§ DESCRIPTION OF THE TASK: Beginning with the first line of the data below, reproduce every line unchanged, ending with the line that holds "SUN_EL, SUN_AZ = 73.0, -72.0".

§ STORED DATA:

******************************

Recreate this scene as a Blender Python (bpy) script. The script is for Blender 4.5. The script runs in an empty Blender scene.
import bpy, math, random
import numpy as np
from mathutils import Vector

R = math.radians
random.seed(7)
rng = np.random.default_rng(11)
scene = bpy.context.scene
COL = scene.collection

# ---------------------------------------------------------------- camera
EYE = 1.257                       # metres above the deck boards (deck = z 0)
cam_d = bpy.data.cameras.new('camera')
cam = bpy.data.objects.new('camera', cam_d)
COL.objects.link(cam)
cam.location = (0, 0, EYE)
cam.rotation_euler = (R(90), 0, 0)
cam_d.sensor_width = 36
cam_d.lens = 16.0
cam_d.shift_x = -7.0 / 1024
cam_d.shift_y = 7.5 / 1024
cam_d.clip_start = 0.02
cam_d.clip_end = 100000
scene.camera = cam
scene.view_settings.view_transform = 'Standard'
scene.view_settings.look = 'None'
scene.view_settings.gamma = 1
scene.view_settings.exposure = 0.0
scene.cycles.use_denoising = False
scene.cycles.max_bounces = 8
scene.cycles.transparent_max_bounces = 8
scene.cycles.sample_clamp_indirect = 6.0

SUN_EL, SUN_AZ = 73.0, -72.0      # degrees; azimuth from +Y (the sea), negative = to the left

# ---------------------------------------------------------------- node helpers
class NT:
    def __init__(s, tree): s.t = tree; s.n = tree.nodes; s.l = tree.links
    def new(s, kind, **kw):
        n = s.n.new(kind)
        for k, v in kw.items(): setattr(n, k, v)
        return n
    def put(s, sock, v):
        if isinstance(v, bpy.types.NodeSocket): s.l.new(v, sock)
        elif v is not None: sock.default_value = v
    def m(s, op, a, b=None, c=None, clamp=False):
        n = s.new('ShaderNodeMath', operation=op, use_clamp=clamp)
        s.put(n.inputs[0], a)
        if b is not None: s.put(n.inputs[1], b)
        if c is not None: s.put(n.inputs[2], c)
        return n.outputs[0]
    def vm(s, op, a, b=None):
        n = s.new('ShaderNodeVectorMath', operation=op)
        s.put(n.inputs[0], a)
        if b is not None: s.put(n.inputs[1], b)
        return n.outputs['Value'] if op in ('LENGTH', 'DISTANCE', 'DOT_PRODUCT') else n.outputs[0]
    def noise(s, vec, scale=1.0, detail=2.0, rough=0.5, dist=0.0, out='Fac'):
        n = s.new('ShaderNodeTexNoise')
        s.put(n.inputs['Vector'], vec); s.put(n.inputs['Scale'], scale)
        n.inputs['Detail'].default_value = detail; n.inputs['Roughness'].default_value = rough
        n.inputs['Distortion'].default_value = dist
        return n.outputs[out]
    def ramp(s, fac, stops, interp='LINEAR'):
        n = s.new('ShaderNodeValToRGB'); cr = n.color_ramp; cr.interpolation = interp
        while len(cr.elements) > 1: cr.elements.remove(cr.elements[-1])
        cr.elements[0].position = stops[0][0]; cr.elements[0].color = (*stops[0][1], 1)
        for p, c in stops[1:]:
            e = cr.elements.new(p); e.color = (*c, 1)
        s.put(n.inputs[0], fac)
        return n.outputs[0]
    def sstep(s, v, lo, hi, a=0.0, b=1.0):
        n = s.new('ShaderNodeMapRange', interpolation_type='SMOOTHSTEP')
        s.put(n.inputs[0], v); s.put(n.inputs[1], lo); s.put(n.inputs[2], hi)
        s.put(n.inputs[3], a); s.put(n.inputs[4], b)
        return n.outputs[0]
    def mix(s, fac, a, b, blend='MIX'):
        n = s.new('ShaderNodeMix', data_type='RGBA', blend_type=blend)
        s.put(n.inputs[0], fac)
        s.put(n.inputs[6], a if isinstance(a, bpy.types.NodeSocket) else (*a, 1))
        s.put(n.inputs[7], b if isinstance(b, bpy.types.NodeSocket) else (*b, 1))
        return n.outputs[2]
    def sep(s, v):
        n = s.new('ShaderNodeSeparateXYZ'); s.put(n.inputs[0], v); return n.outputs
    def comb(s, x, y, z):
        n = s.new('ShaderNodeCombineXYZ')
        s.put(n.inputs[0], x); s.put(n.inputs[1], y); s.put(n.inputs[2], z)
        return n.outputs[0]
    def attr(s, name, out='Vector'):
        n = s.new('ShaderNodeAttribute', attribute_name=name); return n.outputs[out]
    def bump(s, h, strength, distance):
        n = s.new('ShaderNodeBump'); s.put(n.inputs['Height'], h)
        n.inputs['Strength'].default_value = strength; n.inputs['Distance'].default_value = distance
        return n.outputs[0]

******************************

§ OUTPUT OF THE EXERCISE:
Recreate this scene as a Blender Python (bpy) script. The script is for Blender 4.5. The script runs in an empty Blender scene.
import bpy, math, random
import numpy as np
from mathutils import Vector

R = math.radians
random.seed(7)
rng = np.random.default_rng(11)
scene = bpy.context.scene
COL = scene.collection

# ---------------------------------------------------------------- camera
EYE = 1.257                       # metres above the deck boards (deck = z 0)
cam_d = bpy.data.cameras.new('camera')
cam = bpy.data.objects.new('camera', cam_d)
COL.objects.link(cam)
cam.location = (0, 0, EYE)
cam.rotation_euler = (R(90), 0, 0)
cam_d.sensor_width = 36
cam_d.lens = 16.0
cam_d.shift_x = -7.0 / 1024
cam_d.shift_y = 7.5 / 1024
cam_d.clip_start = 0.02
cam_d.clip_end = 100000
scene.camera = cam
scene.view_settings.view_transform = 'Standard'
scene.view_settings.look = 'None'
scene.view_settings.gamma = 1
scene.view_settings.exposure = 0.0
scene.cycles.use_denoising = False
scene.cycles.max_bounces = 8
scene.cycles.transparent_max_bounces = 8
scene.cycles.sample_clamp_indirect = 6.0

SUN_EL, SUN_AZ = 73.0, -72.0      # degrees; azimuth from +Y (the sea), negative = to the left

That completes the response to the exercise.